The way Ffrench implements this is by creating enormous mosaics that are segmented into individual puzzles, and rewarding completion of most with little pop-up information. In Proverbs it was details on each of the proverbs depicted in the vast painting. In 2024 it was details of the events of that year. But in Mosaic of the Strange, it’s all rather different. The details that pop up are documents, mostly about conspiratorial mysteries, because in this game you’re playing as FBI agents investigating a murder.

Agents Cullen and Brady are called in after a body is found in gruesome condition, with the circumstances of the man’s death a crazed muddle of mysteries. And rather than solving multiple puzzles on a single wall, here the process of completing the grids is how you’re exploring the items in the rooms. OK, yes, it’s spurious. You’re not actually playing a point-n-click in the sense that you’re actually deducing anything, but with each item solved you gain a document pertaining to a peculiar subject, perhaps cryptids or UFOs or mysterious disappearances from lonely lighthouses, which all add up to evidence to stick up on the pinboard in your office. You also visit the coroner, the murder victim’s apartment, and elsewhere, with a total of 144 puzzles and documents to find.
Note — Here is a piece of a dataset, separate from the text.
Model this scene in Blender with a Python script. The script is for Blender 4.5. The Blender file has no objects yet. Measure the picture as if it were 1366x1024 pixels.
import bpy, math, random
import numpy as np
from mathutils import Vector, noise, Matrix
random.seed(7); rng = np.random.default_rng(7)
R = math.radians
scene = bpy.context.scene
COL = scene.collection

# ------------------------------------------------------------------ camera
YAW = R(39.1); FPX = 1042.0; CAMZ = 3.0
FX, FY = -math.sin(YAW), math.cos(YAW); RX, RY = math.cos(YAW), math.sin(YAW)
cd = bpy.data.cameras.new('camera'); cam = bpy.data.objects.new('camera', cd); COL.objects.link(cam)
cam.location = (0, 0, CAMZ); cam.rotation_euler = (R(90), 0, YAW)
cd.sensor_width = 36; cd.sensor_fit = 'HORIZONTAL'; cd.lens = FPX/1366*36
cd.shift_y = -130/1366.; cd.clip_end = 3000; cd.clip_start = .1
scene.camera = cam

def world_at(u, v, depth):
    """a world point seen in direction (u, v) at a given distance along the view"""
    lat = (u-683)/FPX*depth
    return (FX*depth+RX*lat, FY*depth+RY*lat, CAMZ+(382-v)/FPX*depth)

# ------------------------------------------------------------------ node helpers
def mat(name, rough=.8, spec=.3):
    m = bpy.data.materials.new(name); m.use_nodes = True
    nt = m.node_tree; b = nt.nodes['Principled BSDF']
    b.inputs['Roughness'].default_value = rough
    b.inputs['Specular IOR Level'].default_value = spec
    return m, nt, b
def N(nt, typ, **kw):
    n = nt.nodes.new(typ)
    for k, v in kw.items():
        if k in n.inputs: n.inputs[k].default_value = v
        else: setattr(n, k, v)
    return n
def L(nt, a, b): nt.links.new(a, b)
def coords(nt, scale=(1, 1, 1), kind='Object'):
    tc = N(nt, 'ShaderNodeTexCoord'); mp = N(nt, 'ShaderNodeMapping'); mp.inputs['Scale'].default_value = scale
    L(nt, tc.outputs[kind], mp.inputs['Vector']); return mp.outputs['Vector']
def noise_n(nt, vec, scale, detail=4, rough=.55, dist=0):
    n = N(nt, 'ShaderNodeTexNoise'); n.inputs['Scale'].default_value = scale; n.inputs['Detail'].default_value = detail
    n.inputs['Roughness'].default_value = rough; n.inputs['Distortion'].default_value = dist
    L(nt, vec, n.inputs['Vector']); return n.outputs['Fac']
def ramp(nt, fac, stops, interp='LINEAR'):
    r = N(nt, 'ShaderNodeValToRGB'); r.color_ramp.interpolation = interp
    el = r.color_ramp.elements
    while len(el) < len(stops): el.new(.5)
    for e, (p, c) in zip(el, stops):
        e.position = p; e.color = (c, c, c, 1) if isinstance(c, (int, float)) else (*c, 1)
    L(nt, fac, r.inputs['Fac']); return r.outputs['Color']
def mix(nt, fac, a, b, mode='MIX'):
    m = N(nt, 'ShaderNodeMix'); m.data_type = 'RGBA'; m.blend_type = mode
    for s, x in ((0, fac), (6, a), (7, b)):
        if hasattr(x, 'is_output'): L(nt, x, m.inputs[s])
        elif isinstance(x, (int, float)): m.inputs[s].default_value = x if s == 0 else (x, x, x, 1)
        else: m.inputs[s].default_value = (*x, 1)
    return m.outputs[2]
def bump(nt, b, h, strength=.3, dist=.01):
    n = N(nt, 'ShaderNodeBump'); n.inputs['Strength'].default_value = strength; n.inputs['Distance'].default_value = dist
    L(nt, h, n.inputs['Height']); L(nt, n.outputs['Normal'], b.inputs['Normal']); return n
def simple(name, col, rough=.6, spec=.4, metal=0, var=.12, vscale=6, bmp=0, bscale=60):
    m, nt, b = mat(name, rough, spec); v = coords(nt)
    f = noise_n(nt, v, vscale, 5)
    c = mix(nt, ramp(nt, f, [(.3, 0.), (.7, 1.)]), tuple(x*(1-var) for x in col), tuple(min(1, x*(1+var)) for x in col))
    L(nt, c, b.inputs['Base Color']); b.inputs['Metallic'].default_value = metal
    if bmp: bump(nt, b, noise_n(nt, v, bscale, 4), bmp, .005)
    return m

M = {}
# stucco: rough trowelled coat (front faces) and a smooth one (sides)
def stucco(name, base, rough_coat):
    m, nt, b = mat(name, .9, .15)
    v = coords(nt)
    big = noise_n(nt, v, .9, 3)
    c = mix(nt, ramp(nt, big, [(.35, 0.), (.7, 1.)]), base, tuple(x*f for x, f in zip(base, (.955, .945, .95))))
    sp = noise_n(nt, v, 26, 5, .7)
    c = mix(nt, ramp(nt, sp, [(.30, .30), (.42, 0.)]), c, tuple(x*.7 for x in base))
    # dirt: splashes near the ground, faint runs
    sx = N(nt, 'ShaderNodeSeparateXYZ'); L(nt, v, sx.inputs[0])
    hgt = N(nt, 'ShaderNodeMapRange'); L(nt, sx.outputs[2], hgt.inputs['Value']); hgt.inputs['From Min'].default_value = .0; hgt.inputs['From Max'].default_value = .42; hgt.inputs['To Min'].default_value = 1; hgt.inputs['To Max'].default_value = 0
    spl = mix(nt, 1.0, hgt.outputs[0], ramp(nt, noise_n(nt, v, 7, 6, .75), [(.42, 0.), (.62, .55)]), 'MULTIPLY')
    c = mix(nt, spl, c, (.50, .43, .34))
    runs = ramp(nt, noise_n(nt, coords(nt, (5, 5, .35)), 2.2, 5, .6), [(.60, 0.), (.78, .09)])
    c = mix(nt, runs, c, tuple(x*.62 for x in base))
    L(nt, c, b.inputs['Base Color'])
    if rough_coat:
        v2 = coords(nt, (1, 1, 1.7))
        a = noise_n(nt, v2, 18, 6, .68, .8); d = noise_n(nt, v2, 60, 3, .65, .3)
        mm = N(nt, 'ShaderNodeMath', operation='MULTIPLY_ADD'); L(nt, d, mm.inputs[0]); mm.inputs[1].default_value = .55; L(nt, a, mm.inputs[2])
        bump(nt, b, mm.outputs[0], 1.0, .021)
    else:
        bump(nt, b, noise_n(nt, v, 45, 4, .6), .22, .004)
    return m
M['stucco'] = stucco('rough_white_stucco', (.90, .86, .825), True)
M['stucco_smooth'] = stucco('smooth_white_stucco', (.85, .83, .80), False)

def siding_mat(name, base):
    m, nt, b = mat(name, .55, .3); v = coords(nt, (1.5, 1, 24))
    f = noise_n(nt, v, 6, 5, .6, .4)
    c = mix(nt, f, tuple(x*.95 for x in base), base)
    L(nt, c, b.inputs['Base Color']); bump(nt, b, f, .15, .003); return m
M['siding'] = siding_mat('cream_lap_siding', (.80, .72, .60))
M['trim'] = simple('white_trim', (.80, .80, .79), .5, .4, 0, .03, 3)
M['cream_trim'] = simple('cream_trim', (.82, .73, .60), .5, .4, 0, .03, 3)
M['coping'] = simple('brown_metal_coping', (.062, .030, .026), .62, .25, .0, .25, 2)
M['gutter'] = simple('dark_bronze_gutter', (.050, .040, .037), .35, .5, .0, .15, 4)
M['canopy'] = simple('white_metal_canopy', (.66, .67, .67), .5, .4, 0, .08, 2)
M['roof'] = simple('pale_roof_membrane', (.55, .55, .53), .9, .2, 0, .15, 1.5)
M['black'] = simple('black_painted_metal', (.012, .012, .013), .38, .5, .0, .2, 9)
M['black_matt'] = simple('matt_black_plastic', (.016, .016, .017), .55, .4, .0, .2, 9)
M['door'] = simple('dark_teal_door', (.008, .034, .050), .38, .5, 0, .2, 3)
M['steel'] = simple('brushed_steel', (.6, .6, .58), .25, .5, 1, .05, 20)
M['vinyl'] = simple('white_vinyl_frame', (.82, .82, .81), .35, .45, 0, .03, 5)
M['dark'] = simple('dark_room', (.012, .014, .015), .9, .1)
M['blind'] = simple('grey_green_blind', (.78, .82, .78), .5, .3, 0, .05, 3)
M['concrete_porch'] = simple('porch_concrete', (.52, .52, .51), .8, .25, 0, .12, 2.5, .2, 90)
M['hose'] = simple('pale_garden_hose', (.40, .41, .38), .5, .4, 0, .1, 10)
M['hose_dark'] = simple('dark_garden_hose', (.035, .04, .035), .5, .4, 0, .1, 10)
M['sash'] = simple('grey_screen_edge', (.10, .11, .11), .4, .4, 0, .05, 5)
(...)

Various items prompt conversations between the characters, which makes what would otherwise be a more sterile puzzle game feel much more alive and in-depth, and the result is something absorbing both in narrative and in puzzling. Ffrench has nailed the way in which he delivers the challenges, with smart, context-sensitive hints if you want them, and a prompt that will pop up if you’ve gone too horribly wrong without noticing. Also, in this game, you can hugely change the difficulty of the puzzles in a way that I adore.

© Mark Ffrench / Kotaku

You can make things so simple that you’re basically painting by numbers, or in increments make it so challenging that every puzzle is a head-scratching ordeal on the scale of Tametsi. I’ve mostly settled on one notch down from the latter, but it’s fun to scale it up to the hardest point and really have to scour for every super-complex pattern of numbers. Even better, you can change that difficulty at any point, midway through solving any grid.

OK, I completely nerded out there, but trust me, you’ve never played anything like Mosaic of the Strange, and you’ll get hours of entertainment for your $12. I can’t wait to see what Ffrench does next, especially if these games continue to evolve in their current direction.